**Exercise**: All records should be reproduced verbatim.
##########
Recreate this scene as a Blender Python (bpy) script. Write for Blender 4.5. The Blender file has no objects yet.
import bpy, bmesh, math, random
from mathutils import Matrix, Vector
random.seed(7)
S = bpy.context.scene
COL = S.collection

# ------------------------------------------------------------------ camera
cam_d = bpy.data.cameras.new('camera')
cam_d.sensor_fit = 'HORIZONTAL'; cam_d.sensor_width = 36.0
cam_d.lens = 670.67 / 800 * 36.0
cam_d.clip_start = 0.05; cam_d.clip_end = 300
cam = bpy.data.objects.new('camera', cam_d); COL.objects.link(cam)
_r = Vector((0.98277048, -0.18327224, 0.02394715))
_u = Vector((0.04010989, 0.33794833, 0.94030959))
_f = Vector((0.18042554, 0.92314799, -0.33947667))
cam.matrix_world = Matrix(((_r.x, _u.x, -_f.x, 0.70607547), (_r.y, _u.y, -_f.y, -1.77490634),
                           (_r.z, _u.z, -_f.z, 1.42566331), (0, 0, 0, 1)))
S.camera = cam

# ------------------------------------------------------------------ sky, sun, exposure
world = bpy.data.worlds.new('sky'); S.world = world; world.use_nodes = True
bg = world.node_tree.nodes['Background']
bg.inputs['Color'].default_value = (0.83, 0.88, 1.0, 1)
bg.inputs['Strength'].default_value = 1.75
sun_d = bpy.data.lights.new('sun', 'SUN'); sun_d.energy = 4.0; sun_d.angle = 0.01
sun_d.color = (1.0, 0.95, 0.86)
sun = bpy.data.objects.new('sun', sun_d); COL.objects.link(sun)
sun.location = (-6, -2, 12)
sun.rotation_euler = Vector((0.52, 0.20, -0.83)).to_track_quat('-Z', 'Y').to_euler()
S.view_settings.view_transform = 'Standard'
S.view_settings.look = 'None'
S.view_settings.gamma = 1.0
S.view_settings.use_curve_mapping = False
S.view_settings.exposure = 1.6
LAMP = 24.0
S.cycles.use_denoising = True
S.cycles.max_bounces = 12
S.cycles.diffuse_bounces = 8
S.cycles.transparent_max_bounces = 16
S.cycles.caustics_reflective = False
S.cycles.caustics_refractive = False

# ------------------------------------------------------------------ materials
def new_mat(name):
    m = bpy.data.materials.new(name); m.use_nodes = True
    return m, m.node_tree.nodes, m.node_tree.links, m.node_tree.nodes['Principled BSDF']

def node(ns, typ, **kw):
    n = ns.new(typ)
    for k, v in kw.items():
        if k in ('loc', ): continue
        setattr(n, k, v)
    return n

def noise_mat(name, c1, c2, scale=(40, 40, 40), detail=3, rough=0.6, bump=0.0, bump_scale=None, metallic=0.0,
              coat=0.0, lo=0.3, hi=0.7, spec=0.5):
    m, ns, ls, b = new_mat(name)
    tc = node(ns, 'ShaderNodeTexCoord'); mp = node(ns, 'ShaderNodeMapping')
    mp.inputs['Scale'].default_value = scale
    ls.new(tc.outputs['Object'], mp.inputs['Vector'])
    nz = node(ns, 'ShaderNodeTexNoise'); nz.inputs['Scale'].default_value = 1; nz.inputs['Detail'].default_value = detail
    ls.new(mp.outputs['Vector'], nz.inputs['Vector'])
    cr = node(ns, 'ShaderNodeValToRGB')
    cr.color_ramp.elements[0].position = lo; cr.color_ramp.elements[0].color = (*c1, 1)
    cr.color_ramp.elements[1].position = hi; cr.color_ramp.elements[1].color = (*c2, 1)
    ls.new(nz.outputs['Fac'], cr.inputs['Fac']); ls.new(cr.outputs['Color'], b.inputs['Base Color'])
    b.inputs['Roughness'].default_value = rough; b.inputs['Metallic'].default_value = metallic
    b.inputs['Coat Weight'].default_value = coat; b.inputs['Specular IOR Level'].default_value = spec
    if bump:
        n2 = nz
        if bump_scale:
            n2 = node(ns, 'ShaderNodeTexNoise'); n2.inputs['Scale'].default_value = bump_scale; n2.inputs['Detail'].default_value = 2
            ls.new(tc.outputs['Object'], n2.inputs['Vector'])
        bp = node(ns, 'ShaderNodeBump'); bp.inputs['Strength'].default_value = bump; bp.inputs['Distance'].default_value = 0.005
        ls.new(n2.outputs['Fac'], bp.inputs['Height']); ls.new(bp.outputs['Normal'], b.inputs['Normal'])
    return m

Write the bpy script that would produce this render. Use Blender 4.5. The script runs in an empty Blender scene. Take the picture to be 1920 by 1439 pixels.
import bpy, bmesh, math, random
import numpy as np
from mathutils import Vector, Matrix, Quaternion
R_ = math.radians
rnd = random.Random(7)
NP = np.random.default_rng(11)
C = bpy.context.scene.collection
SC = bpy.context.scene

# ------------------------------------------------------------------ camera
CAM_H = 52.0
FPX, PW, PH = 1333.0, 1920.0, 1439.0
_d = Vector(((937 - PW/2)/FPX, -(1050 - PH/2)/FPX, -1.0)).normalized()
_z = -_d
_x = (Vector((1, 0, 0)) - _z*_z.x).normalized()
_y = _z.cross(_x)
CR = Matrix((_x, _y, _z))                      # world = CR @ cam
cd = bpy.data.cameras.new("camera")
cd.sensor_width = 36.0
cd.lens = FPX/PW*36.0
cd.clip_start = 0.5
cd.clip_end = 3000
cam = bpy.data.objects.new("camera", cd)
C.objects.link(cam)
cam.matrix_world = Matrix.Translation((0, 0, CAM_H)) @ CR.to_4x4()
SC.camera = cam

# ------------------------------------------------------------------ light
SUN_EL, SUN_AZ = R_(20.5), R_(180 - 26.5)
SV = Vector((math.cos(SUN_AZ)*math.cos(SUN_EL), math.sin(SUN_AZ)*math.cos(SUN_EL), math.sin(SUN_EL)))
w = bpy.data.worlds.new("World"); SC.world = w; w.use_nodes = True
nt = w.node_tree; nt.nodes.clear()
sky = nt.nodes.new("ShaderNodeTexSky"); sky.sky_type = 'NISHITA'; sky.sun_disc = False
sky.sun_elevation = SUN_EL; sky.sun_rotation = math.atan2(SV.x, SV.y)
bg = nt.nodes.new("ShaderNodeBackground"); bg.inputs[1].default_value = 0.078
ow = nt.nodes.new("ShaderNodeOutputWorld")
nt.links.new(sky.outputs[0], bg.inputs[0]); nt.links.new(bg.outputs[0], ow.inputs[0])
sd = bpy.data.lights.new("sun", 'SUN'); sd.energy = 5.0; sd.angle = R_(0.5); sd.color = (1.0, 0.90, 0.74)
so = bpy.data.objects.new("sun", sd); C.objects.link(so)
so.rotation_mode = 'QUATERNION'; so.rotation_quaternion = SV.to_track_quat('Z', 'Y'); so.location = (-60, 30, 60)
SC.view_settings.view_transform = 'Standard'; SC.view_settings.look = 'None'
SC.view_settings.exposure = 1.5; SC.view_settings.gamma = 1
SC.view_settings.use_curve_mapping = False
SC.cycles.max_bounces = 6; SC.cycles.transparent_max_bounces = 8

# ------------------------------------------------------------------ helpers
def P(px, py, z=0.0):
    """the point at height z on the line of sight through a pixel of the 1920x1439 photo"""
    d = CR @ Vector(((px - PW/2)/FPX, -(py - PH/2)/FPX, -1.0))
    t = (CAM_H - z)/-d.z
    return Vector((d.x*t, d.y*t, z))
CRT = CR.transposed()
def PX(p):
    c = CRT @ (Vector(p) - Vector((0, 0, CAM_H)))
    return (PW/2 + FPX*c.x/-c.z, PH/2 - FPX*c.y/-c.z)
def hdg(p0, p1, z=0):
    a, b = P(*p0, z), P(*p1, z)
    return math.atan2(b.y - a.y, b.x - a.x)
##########
**The response**:
Recreate this scene as a Blender Python (bpy) script. Write for Blender 4.5. The Blender file has no objects yet.
import bpy, bmesh, math, random
from mathutils import Matrix, Vector
random.seed(7)
S = bpy.context.scene
COL = S.collection

# ------------------------------------------------------------------ camera
cam_d = bpy.data.cameras.new('camera')
cam_d.sensor_fit = 'HORIZONTAL'; cam_d.sensor_width = 36.0
cam_d.lens = 670.67 / 800 * 36.0
cam_d.clip_start = 0.05; cam_d.clip_end = 300
cam = bpy.data.objects.new('camera', cam_d); COL.objects.link(cam)
_r = Vector((0.98277048, -0.18327224, 0.02394715))
_u = Vector((0.04010989, 0.33794833, 0.94030959))
_f = Vector((0.18042554, 0.92314799, -0.33947667))
cam.matrix_world = Matrix(((_r.x, _u.x, -_f.x, 0.70607547), (_r.y, _u.y, -_f.y, -1.77490634),
                           (_r.z, _u.z, -_f.z, 1.42566331), (0, 0, 0, 1)))
S.camera = cam

# ------------------------------------------------------------------ sky, sun, exposure
world = bpy.data.worlds.new('sky'); S.world = world; world.use_nodes = True
bg = world.node_tree.nodes['Background']
bg.inputs['Color'].default_value = (0.83, 0.88, 1.0, 1)
bg.inputs['Strength'].default_value = 1.75
sun_d = bpy.data.lights.new('sun', 'SUN'); sun_d.energy = 4.0; sun_d.angle = 0.01
sun_d.color = (1.0, 0.95, 0.86)
sun = bpy.data.objects.new('sun', sun_d); COL.objects.link(sun)
sun.location = (-6, -2, 12)
sun.rotation_euler = Vector((0.52, 0.20, -0.83)).to_track_quat('-Z', 'Y').to_euler()
S.view_settings.view_transform = 'Standard'
S.view_settings.look = 'None'
S.view_settings.gamma = 1.0
S.view_settings.use_curve_mapping = False
S.view_settings.exposure = 1.6
LAMP = 24.0
S.cycles.use_denoising = True
S.cycles.max_bounces = 12
S.cycles.diffuse_bounces = 8
S.cycles.transparent_max_bounces = 16
S.cycles.caustics_reflective = False
S.cycles.caustics_refractive = False

# ------------------------------------------------------------------ materials
def new_mat(name):
    m = bpy.data.materials.new(name); m.use_nodes = True
    return m, m.node_tree.nodes, m.node_tree.links, m.node_tree.nodes['Principled BSDF']

def node(ns, typ, **kw):
    n = ns.new(typ)
    for k, v in kw.items():
        if k in ('loc', ): continue
        setattr(n, k, v)
    return n

def noise_mat(name, c1, c2, scale=(40, 40, 40), detail=3, rough=0.6, bump=0.0, bump_scale=None, metallic=0.0,
              coat=0.0, lo=0.3, hi=0.7, spec=0.5):
    m, ns, ls, b = new_mat(name)
    tc = node(ns, 'ShaderNodeTexCoord'); mp = node(ns, 'ShaderNodeMapping')
    mp.inputs['Scale'].default_value = scale
    ls.new(tc.outputs['Object'], mp.inputs['Vector'])
    nz = node(ns, 'ShaderNodeTexNoise'); nz.inputs['Scale'].default_value = 1; nz.inputs['Detail'].default_value = detail
    ls.new(mp.outputs['Vector'], nz.inputs['Vector'])
    cr = node(ns, 'ShaderNodeValToRGB')
    cr.color_ramp.elements[0].position = lo; cr.color_ramp.elements[0].color = (*c1, 1)
    cr.color_ramp.elements[1].position = hi; cr.color_ramp.elements[1].color = (*c2, 1)
    ls.new(nz.outputs['Fac'], cr.inputs['Fac']); ls.new(cr.outputs['Color'], b.inputs['Base Color'])
    b.inputs['Roughness'].default_value = rough; b.inputs['Metallic'].default_value = metallic
    b.inputs['Coat Weight'].default_value = coat; b.inputs['Specular IOR Level'].default_value = spec
    if bump:
        n2 = nz
        if bump_scale:
            n2 = node(ns, 'ShaderNodeTexNoise'); n2.inputs['Scale'].default_value = bump_scale; n2.inputs['Detail'].default_value = 2
            ls.new(tc.outputs['Object'], n2.inputs['Vector'])
        bp = node(ns, 'ShaderNodeBump'); bp.inputs['Strength'].default_value = bump; bp.inputs['Distance'].default_value = 0.005
        ls.new(n2.outputs['Fac'], bp.inputs['Height']); ls.new(bp.outputs['Normal'], b.inputs['Normal'])
    return m

Write the bpy script that would produce this render. Use Blender 4.5. The script runs in an empty Blender scene. Take the picture to be 1920 by 1439 pixels.
import bpy, bmesh, math, random
import numpy as np
from mathutils import Vector, Matrix, Quaternion
R_ = math.radians
rnd = random.Random(7)
NP = np.random.default_rng(11)
C = bpy.context.scene.collection
SC = bpy.context.scene

# ------------------------------------------------------------------ camera
CAM_H = 52.0
FPX, PW, PH = 1333.0, 1920.0, 1439.0
_d = Vector(((937 - PW/2)/FPX, -(1050 - PH/2)/FPX, -1.0)).normalized()
_z = -_d
_x = (Vector((1, 0, 0)) - _z*_z.x).normalized()
_y = _z.cross(_x)
CR = Matrix((_x, _y, _z))                      # world = CR @ cam
cd = bpy.data.cameras.new("camera")
cd.sensor_width = 36.0
cd.lens = FPX/PW*36.0
cd.clip_start = 0.5
cd.clip_end = 3000
cam = bpy.data.objects.new("camera", cd)
C.objects.link(cam)
cam.matrix_world = Matrix.Translation((0, 0, CAM_H)) @ CR.to_4x4()
SC.camera = cam

# ------------------------------------------------------------------ light
SUN_EL, SUN_AZ = R_(20.5), R_(180 - 26.5)
SV = Vector((math.cos(SUN_AZ)*math.cos(SUN_EL), math.sin(SUN_AZ)*math.cos(SUN_EL), math.sin(SUN_EL)))
w = bpy.data.worlds.new("World"); SC.world = w; w.use_nodes = True
nt = w.node_tree; nt.nodes.clear()
sky = nt.nodes.new("ShaderNodeTexSky"); sky.sky_type = 'NISHITA'; sky.sun_disc = False
sky.sun_elevation = SUN_EL; sky.sun_rotation = math.atan2(SV.x, SV.y)
bg = nt.nodes.new("ShaderNodeBackground"); bg.inputs[1].default_value = 0.078
ow = nt.nodes.new("ShaderNodeOutputWorld")
nt.links.new(sky.outputs[0], bg.inputs[0]); nt.links.new(bg.outputs[0], ow.inputs[0])
sd = bpy.data.lights.new("sun", 'SUN'); sd.energy = 5.0; sd.angle = R_(0.5); sd.color = (1.0, 0.90, 0.74)
so = bpy.data.objects.new("sun", sd); C.objects.link(so)
so.rotation_mode = 'QUATERNION'; so.rotation_quaternion = SV.to_track_quat('Z', 'Y'); so.location = (-60, 30, 60)
SC.view_settings.view_transform = 'Standard'; SC.view_settings.look = 'None'
SC.view_settings.exposure = 1.5; SC.view_settings.gamma = 1
SC.view_settings.use_curve_mapping = False
SC.cycles.max_bounces = 6; SC.cycles.transparent_max_bounces = 8

# ------------------------------------------------------------------ helpers
def P(px, py, z=0.0):
    """the point at height z on the line of sight through a pixel of the 1920x1439 photo"""
    d = CR @ Vector(((px - PW/2)/FPX, -(py - PH/2)/FPX, -1.0))
    t = (CAM_H - z)/-d.z
    return Vector((d.x*t, d.y*t, z))
CRT = CR.transposed()
def PX(p):
    c = CRT @ (Vector(p) - Vector((0, 0, CAM_H)))
    return (PW/2 + FPX*c.x/-c.z, PH/2 - FPX*c.y/-c.z)
def hdg(p0, p1, z=0):
    a, b = P(*p0, z), P(*p1, z)
    return math.atan2(b.y - a.y, b.x - a.x)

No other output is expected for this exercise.